Y este tan acusado carácter ambiguo del significado, en perenne pugilato con la esmerada concreción del significante, es el que de hecho puede originar confusión en el empeño de los amigos de las clasificaciones, hasta hacer muy difícil o imposible la adecuada inserción de Brinkmann en la nómina del arte de nuestro tiempo. ¿Surrealismo? ¿Pura ensoñación? ¿Intención meramente alegórica? ¿Complexión de aquellas tendencias de corte a racional y dudosa clasificación?

Hecha la cuenta y recuenta de las iniciativas, tendencias y corrientes más características y definitorias del arte contemporáneo —apuntaba yo en ocasión no lejana— son dos las que hoy se nos dan como más investidas de vigencia: el dadaismo y el surrealismo. ¿Por qué? Por el hecho simplicísimo de que ambos movimientos entrañaran, más que una práctica artística, una llana actitud vital: la afirmación imperiosa de la vida por encima de la obra o frente a ella.

Adviértase cómo, a partir del impresionismo, todas, absolutamente todas, las vanguardias (fauvismo, cubismo, expresionismo, constructivismo, informalismo...) aportaron fundamentalmente nuevas "técnicas» de expresión, excepto el dadaísmo y el surrealismo, reducidos por principio a la abierta proclama de la actitud vital antes señalada: un acudir a la vida sin mediaciones, al margen de cualquier técnica expresiva o en contra incluso de todo tipo de obra.

Y ocurre que cualquier concepción técnica, por innovadora que fuere, tiende a agotarse en su propio ejercicio, incluyendo, a merced de él. en inevitable práctica académica. No sucede lo mismo con la propuesta o proclama de una simple actitud, aquella, al menos, que renuncia de antemano a todo tipo de obra (tal el caso del dadaísmo) o admite todas las posibles e imaginables (¿a cuántas y cuan dispares creaciones no les cuadra por igual el apelativo surrealista?).

Si el hecho de oponer al imperio de la razón, o del orden establecido, el impulso de aquellas fuerzas (igualmente humanas) que escapan a su dominio y nos ligan más directamente con el acontecer vital, otorga condición de «surrealista», séalo nuestro Brinkmann y en buena hora; pero nunca por adhesión a los postulados del «surrealismo académico», ni por voluntaria emulación de las obras que nos legó dicha escuela en el tiempo de su ejercicio y despliegue histórico.

Veo yo más relacionadas las creaciones de Brinkmann con el concepto romántico de «ensoñación» que con los resultados y enseñanzas de la «academia surrealista» própiamente dicha: una «ensoñación» cuyo acto había de darse en la vigilia, con el propósito de oponer al rigor de la conciencia la realidad de los impulsos inconscientes (concepto, ejercicio y premonición de aquel «surrealismo antes del surrealismo» que había de hallar su mejor exponente en las obras de Redón).

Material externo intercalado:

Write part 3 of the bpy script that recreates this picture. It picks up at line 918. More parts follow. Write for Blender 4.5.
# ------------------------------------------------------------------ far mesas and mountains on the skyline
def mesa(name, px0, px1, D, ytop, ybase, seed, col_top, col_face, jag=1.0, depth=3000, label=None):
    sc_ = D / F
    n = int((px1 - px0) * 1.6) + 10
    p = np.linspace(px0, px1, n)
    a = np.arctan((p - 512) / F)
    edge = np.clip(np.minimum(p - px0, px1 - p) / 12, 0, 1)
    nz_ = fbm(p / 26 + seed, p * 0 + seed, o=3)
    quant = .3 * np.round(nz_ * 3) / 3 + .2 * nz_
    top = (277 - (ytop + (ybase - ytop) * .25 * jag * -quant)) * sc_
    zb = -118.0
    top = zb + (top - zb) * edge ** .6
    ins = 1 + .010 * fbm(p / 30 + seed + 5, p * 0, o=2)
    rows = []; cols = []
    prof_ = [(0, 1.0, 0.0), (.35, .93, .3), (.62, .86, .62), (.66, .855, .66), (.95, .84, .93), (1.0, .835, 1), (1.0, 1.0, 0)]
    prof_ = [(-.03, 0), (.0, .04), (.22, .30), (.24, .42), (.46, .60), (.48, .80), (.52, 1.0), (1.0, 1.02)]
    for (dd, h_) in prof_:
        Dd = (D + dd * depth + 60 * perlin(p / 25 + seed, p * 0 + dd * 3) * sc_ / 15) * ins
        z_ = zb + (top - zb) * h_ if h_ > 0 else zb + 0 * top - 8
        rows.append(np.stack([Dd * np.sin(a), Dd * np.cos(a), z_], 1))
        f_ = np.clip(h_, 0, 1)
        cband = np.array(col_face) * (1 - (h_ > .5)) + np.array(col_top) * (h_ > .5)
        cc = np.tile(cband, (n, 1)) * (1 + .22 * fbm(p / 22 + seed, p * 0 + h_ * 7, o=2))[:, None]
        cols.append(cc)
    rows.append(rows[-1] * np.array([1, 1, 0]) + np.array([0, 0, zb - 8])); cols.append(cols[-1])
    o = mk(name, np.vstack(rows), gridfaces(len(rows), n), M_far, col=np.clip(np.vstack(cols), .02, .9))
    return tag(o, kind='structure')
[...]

A juicio mío, el quehacer de Brinkmann responde, y con no poca fidelidad, a esta «ensoñación en la vigilia», radicando en ello el contraste entre la extraña ambigüedad del contenido y la esmerada precisión de la forma manifestativa. ¿Qué es una «ensoñación en la vigilia» sino el intento de establecer un «control selectivo» entre las mil llamadas del inconsciente y el buen tino a la hora de conformarips al pormenor, investirlas de nombre y transformarlas en lenguaje?

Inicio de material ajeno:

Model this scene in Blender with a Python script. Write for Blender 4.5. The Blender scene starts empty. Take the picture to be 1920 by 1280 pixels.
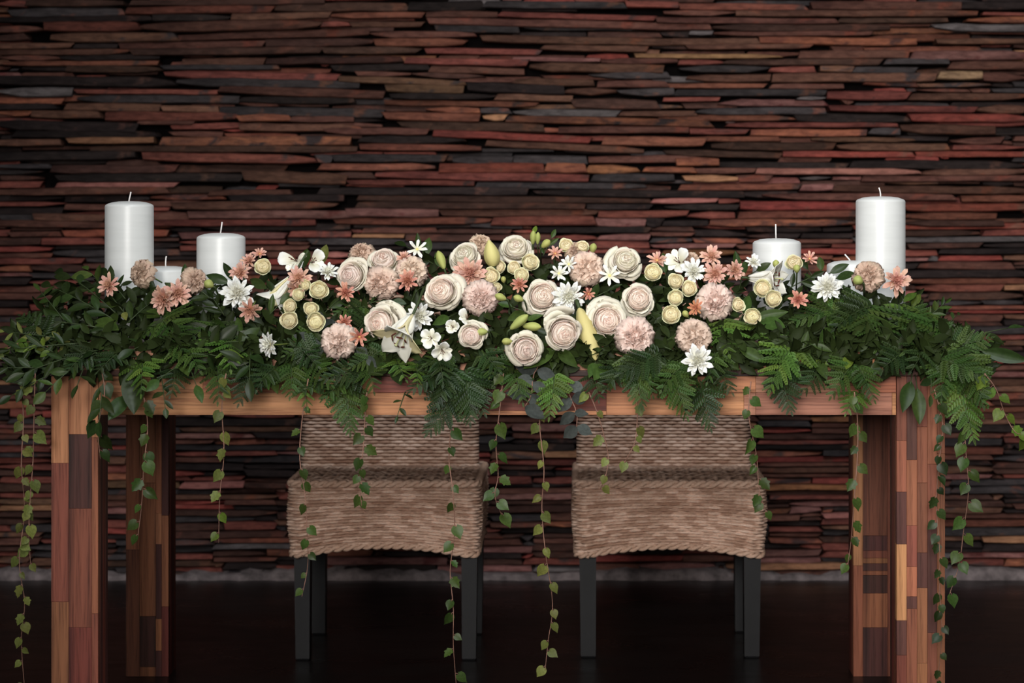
import bpy, math, random
import numpy as np
from mathutils import Vector, Matrix

SC = bpy.context.scene
COL = SC.collection
PI = math.pi

# ------------------------------------------------------------------ camera, world, lights, exposure
F = 4440.0            # focal length in pixels of the 1920 x 1280 frame
Z0 = 4.5              # metres from the lens to the front of the table
CX, CY, CZ = 1090.0, 400.0, 1.023
cam_data = bpy.data.cameras.new('camera')
cam = bpy.data.objects.new('camera', cam_data)
COL.objects.link(cam)
cam.location = (0, -Z0, CZ)
cam.rotation_euler = (PI / 2, 0, 0)
cam_data.sensor_width = 36.0
cam_data.lens = F / 1920 * 36.0
cam_data.shift_x = -(CX - 960) / 1920
cam_data.shift_y = -(640 - CY) / 1920
cam_data.clip_start = 0.05
cam_data.dof.use_dof = True
cam_data.dof.focus_distance = 4.62
cam_data.dof.aperture_fstop = 5.6
SC.camera = cam

world = bpy.data.worlds.new('world')
SC.world = world
world.use_nodes = True
bg = world.node_tree.nodes['Background']
bg.inputs[0].default_value = (0.75, 0.85, 1.0, 1)
bg.inputs[1].default_value = 0.02


def area(name, loc, target, size, size_y, power, color, spread=PI):
    l = bpy.data.lights.new(name, 'AREA')
    l.shape = 'RECTANGLE'
    l.size, l.size_y, l.energy, l.color, l.spread = size, size_y, power, color, spread
    o = bpy.data.objects.new(name, l)
    COL.objects.link(o)
    o.location = loc
    d = Vector(target) - Vector(loc)
    o.rotation_euler = d.to_track_quat('-Z', 'Y').to_euler()
    return o


area('doorway_daylight', (-0.35, -5.4, 1.85), (0.36, 1.2, 0.84), 2.0, 1.5, 22.5, (1.0, 0.965, 0.92), math.radians(41))
area('skylight_daylight', (0.15, -2.0, 3.4), (0.1, 0.35, 0.8), 1.8, 1.0, 30, (0.92, 0.97, 1.0), math.radians(95))

SC.view_settings.view_transform = 'Standard'
SC.view_settings.look = 'None'
SC.view_settings.gamma = 1.0
SC.view_settings.use_curve_mapping = False
SC.view_settings.exposure = 0.0


# ------------------------------------------------------------------ helpers
def W(px, py, Y):
    """Pixel of the photograph at depth Y -> world point."""
    z = Y + Z0
    return Vector(((px - CX) * z / F, Y, CZ - (py - CY) * z / F))


def S(n, Y):
    return n * (Y + Z0) / F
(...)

Y vayamos al análisis de una posible dimensión alegórica en las «apariciones» de Brinkmann. Rectamente relacionadas, a juicio mío, con el concepto romántico de «ensoñación», también pudieran vincularse, y de hecho más de uno las ha vinculado, a los «dolores y gozos" de El Bosco, dando injustamene al olvido, como ya es costumbre, los dos siglos de antelación con Giotto acertó a plasmar una escenografía semejante en el «Juicio Final» de la «Capella Scrovegni».

En las supuestas alucinaciones de El Bosco y de Giotto hay un contenido específico, expresado de forma alegórica. Y es, precisamente, ésta, muy al margen de aquél, la que por su propia fuerza expresiva acaba por hacer suya la totalidad de la manifestación. ¿Cabe entender estas formas primitivamente alegóricas, haciendo caso omiso de la propia alegoría? En ello va lo mejor del quehacer de Brinkmann: en retroferir al significante toda la entidad del significado.

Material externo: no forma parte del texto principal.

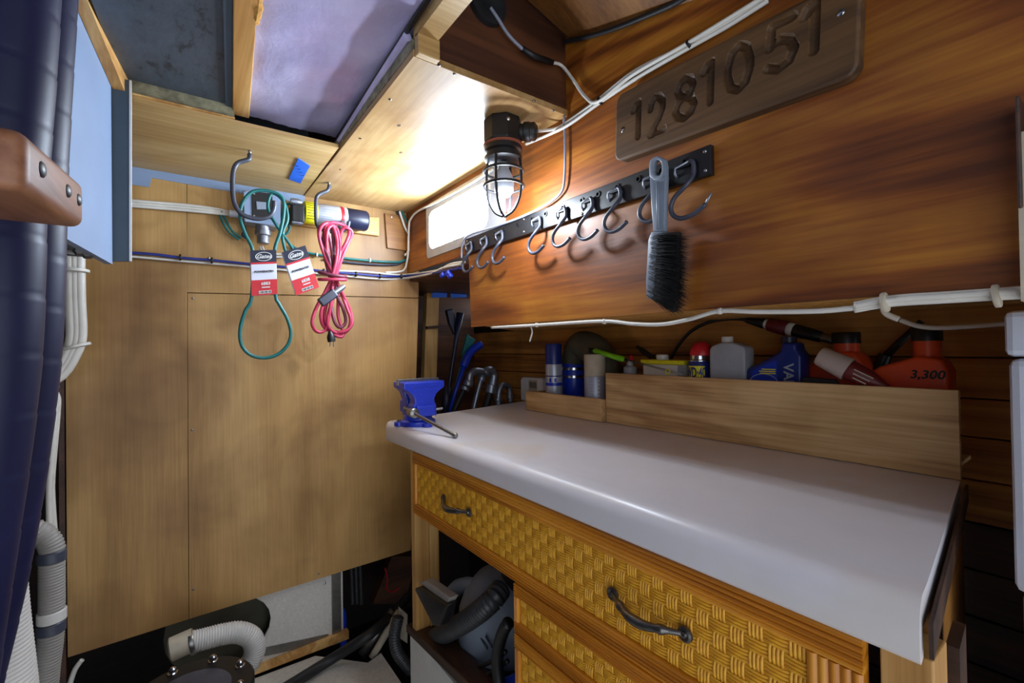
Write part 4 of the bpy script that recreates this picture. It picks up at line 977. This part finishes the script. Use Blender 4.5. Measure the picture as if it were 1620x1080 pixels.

Los cuadros de Brinkmann adquieren una pátina de «atemporalidad» (que no pocos de sus émulos han interpretado como «aura y ambiente de casa de antigüedades»), premeditadamente extendida a lo largo y lo ancho de cada tela. Y en la minuciosa plasmación de este «tiempo fuera del tiempo» es donde viejas alegorías, mitos nuevos e indicaciones de futuro se alivian de toda concreta significación para encarnar, con toda morosidad y pormenor, la universal ambigüedad del lenguaje.